What filing a suit against AION causes
AION does not retaliate against plaintiffs. The Charter does not need retaliation: filing causes structural consequences that do not require any AION action.
- Public docket. Court filings are public in most jurisdictions. The maintainer of record monitors dockets in each sovereign jurisdiction and updates the warrant canary and transparency report within 24 hours of any filing naming AION or any sovereign holder.
- Standing trap.A plaintiff seeking disclosure of a specific user’s data must identify the user publicly to demonstrate standing. AION cannot produce what it does not have, and the plaintiff cannot redact the identification without dissolving its own case. Privacy is destroyed by the act of demanding it.

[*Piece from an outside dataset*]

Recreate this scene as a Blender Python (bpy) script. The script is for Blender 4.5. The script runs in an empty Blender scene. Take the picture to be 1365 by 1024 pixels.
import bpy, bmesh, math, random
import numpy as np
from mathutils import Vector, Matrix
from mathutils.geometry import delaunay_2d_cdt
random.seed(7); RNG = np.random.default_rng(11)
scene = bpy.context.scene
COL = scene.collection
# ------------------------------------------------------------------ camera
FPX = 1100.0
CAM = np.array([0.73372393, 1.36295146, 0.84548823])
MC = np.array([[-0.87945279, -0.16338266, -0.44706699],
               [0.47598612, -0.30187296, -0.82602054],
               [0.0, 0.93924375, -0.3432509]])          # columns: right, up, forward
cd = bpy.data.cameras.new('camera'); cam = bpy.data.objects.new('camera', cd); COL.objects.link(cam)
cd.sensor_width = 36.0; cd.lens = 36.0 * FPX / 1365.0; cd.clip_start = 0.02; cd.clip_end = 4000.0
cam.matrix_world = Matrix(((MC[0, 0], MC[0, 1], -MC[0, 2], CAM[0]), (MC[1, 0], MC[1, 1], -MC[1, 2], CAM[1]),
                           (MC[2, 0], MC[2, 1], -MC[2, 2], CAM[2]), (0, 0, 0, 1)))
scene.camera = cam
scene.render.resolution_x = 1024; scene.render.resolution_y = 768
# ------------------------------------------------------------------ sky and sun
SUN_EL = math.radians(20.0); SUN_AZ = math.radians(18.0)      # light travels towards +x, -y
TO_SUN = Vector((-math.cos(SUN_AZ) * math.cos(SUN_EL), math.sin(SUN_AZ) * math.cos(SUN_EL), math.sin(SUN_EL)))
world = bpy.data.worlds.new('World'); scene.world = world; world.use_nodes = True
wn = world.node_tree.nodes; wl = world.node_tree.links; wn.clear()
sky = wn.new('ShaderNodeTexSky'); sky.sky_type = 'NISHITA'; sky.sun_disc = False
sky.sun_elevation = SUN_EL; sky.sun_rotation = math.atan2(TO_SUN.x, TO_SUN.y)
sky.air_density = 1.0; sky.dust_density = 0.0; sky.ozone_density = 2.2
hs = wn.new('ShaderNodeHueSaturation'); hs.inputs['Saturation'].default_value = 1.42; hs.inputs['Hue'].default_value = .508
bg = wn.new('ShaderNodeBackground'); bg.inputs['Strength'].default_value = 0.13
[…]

- Force majeure. Cryptographic incapacity is pleaded as force majeure. The architecture is documented in source. Expert testimony is provided by independent cryptographers. No supplementary measure exists that AION could have taken or failed to take.

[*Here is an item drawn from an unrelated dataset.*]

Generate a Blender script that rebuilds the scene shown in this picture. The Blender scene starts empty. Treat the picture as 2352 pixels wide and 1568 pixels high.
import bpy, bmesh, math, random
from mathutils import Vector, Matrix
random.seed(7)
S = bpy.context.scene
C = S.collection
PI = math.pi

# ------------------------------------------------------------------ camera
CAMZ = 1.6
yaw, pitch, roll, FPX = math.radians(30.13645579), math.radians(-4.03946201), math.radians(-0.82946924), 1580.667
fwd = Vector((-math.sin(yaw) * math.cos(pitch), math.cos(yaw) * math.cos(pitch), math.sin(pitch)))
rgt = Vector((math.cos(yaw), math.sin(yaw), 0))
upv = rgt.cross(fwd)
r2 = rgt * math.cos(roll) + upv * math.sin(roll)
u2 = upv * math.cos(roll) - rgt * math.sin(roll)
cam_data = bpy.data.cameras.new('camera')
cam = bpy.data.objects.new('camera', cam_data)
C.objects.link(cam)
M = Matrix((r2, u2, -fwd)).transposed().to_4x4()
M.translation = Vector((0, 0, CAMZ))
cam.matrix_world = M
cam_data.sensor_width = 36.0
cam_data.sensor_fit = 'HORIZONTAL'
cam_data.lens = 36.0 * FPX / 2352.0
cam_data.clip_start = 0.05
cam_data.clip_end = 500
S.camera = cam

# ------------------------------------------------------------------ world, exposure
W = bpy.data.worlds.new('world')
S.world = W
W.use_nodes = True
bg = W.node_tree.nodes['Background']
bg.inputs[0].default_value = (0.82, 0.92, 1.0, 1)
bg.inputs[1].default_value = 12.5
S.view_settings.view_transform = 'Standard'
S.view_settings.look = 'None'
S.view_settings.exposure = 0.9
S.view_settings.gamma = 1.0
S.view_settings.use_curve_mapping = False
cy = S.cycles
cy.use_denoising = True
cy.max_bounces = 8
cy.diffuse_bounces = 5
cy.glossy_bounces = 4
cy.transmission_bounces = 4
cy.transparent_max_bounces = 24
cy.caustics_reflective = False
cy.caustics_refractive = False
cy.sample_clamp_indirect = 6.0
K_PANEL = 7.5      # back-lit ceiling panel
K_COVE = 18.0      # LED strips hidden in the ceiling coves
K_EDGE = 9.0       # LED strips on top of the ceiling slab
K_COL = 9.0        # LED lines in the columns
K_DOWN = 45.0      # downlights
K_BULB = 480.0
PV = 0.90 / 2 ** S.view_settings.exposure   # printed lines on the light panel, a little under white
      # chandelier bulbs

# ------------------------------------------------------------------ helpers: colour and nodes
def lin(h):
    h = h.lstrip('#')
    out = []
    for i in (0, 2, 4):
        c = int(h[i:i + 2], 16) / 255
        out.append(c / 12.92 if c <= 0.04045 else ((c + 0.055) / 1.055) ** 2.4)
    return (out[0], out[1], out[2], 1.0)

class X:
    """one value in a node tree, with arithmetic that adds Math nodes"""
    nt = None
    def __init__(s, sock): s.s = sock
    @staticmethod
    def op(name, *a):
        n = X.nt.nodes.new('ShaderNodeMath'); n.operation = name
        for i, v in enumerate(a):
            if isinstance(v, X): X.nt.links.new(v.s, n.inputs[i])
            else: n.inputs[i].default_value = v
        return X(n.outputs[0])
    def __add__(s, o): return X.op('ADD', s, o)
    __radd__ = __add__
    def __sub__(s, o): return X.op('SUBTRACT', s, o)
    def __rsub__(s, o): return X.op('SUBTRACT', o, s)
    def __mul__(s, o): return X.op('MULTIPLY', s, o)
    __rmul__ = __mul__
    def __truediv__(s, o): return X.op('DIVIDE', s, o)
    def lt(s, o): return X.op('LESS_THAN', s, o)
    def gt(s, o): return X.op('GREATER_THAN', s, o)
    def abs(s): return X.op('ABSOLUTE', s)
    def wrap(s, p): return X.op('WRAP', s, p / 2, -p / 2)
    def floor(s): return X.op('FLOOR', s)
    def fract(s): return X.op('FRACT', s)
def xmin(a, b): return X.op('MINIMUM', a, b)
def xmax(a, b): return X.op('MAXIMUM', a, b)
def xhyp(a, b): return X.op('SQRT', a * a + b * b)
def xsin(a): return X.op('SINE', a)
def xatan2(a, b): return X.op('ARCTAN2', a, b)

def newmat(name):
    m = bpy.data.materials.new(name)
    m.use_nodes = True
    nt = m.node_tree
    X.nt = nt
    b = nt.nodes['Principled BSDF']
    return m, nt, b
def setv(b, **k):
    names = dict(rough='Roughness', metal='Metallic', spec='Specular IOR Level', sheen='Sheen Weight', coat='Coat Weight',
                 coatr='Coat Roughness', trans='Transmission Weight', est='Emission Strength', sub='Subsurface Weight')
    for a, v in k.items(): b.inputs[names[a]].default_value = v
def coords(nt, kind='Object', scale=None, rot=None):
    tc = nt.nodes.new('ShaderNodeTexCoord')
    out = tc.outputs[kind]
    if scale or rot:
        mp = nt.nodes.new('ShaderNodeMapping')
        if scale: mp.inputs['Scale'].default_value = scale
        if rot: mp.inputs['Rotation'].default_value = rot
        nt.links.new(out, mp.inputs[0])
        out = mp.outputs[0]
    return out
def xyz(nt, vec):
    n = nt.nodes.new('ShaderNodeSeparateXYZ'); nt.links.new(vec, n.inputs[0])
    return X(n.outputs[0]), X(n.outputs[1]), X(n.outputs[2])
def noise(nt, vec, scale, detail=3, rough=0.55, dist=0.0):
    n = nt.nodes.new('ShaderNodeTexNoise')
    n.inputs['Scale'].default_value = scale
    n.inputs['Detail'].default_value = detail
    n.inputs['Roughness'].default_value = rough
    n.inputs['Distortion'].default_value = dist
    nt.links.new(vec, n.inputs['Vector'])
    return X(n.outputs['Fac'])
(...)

- Anti-SLAPP.The maintainer will avail AION of anti-SLAPP statutes (California, Texas, the EU’s 2024 Anti-SLAPP Directive, and analogous regimes) where speech-related claims are brought. Costs and fees are sought against meritless plaintiffs.
- Sunset on Notice (where applicable). If the suit, regardless of merit, would compel a backdoor or technical capability, the affected sovereign sunsets per the rule above. The plaintiff achieves no decryption.

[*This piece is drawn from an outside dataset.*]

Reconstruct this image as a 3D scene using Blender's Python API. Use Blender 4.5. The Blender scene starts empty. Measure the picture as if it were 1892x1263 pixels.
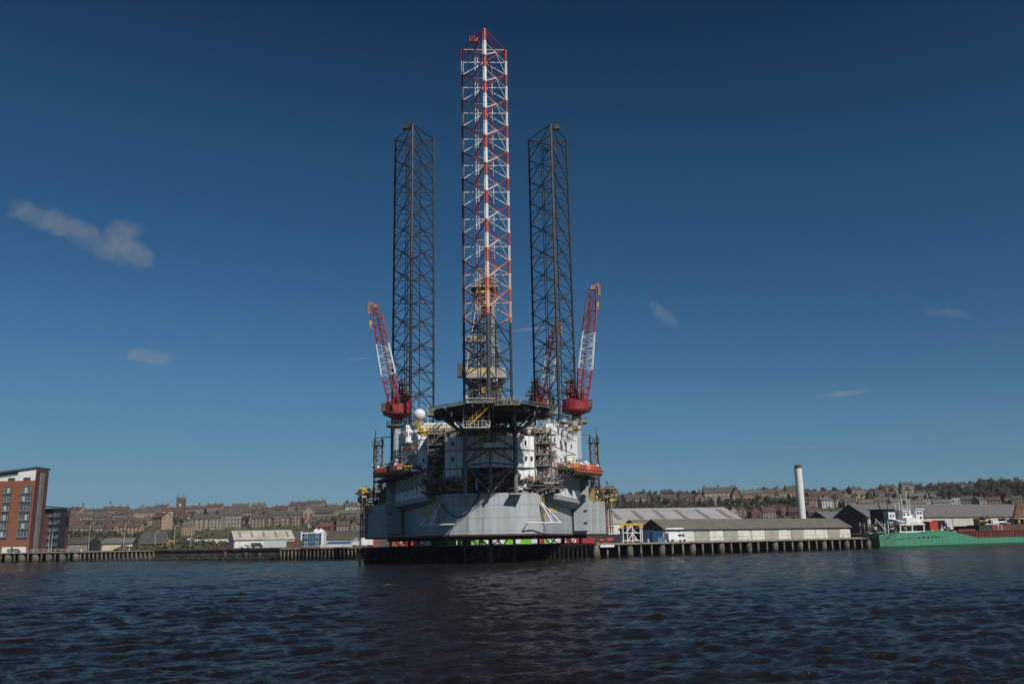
import bpy, math, random
import numpy as np
from mathutils import Vector, Matrix, Euler
random.seed(7)
rnd = random.uniform
C = bpy.context.scene.collection
scene = bpy.context.scene

# ---------------------------------------------------------------- camera
F, CX, CY = 1610.0, 946.0, 631.5
CAM_H = 4.6
PITCH, ROLL = math.radians(12.8), 0.0185
cam_rot = Matrix.Rotation(math.pi/2 + PITCH, 3, 'X') @ Matrix.Rotation(-ROLL, 3, 'Z')
cd = bpy.data.cameras.new('camera'); cam = bpy.data.objects.new('camera', cd); C.objects.link(cam)
cam.location = (0, 0, CAM_H); cam.rotation_euler = cam_rot.to_euler()
cd.sensor_width = 36; cd.lens = F/1892*36; cd.clip_start = 0.5; cd.clip_end = 30000
scene.camera = cam

# ---------------------------------------------------------------- world, sun, exposure
SUN_AZ, SUN_EL = math.radians(34), math.radians(41)     # sun behind the viewer, a little to the right
world = bpy.data.worlds.new('World'); scene.world = world; world.use_nodes = True
wn, wl = world.node_tree.nodes, world.node_tree.links
wn.clear()
sky = wn.new('ShaderNodeTexSky'); sky.sky_type = 'NISHITA'; sky.sun_disc = False
sky.sun_elevation = SUN_EL; sky.sun_rotation = math.pi - SUN_AZ
sky.altitude = 0; sky.air_density = 0.85; sky.dust_density = 0.25; sky.ozone_density = 3.0
# deep polarised spring sky: a gentle tone curve on the physical sky
pre = wn.new('ShaderNodeMixRGB'); pre.blend_type = 'MULTIPLY'; pre.inputs['Fac'].default_value = 1; pre.inputs['Color2'].default_value = (.06, .06, .06, 1)
crv = wn.new('ShaderNodeRGBCurve')
for ch, pts in enumerate([[(0, 0), (.045, .0055), (.051, .0095), (.065, .015), (.082, .022), (.114, .040), (.175, .076), (.266, .110), (.33, .135), (1, .20)],
                          [(0, 0), (.080, .028), (.091, .042), (.112, .065), (.144, .089), (.195, .133), (.283, .208), (.397, .260), (.45, .275), (1, .34)],
                          [(0, 0), (.156, .081), (.178, .109), (.212, .152), (.262, .205), (.332, .275), (.429, .36), (.497, .38), (1, .43)]]):
    c = crv.mapping.curves[ch]; c.points[0].location = pts[0]; c.points[1].location = pts[-1]
    for p in pts[1:-1]: c.points.new(*p)
crv.mapping.update()
hsv = wn.new('ShaderNodeMixRGB'); hsv.blend_type = 'MULTIPLY'; hsv.inputs['Fac'].default_value = 1; hsv.inputs['Color2'].default_value = (1/.06, 1/.06, 1/.06, 1)
bg = wn.new('ShaderNodeBackground'); bg.inputs['Strength'].default_value = 0.06
wo = wn.new('ShaderNodeOutputWorld')
wl.new(sky.outputs[0], pre.inputs['Color1']); wl.new(pre.outputs[0], crv.inputs['Color']); wl.new(crv.outputs[0], hsv.inputs['Color1'])

def ray(px, py):
    d = cam_rot @ Vector(((px-CX)/F, (CY-py)/F, -1)); return d.normalized()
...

- Cross-jurisdiction discovery refusal. The Terms forbid plaintiffs from invoking foreign discovery mechanisms (US §1782, the Hague Evidence Convention, etc.) to extract information from AION’s sovereign holders. A breach of that contractual term is itself a cause of action.
Single signer, transparent path forward
Today AION is operated by a single maintainer of record. The maintainer holds no decryption capability and has no authority to amend the five immutable principles, consent to a backdoor, or silence the canary in a way the architecture does not permit. The maintainer’s practical authority is limited to: signing each cryptographic-library release, signing each monthly canary, signing protocol-version commits to the public Codex, and corresponding with sovereign holders and users under the published stewardship covenants.
When and only when additional maintainers are added, the signing schema moves to threshold-signed under a published m-of-n rule. Adding a maintainer requires a fresh canary, a public announcement, and a thirty-day cooling-off period. See the Maintainer of Record page for the full doctrine and the path from one to many.
The honest part
This Charter is the operating constitution of the AION protocol today. It is the document the maintainer of record signs each canary against. It is the document any future Foundation will accept as a precondition of operating under the AION name. It is not yet a registered instrument in any single corporate domicile, because the corporation does not yet exist.
When the corporation does exist, this Charter will be attached to the incorporation documents and the trademark covenant will be filed in the relevant jurisdictions. Until then, the Charter is enforceable as a public covenant: any operator using the AION name without accepting it is misappropriating the trademark, and the maintainer of record reserves all rights to enforce the covenant in the appropriate forum.
A reader who finds a future filed Charter weaker than this page is invited to write the maintainer and ask why.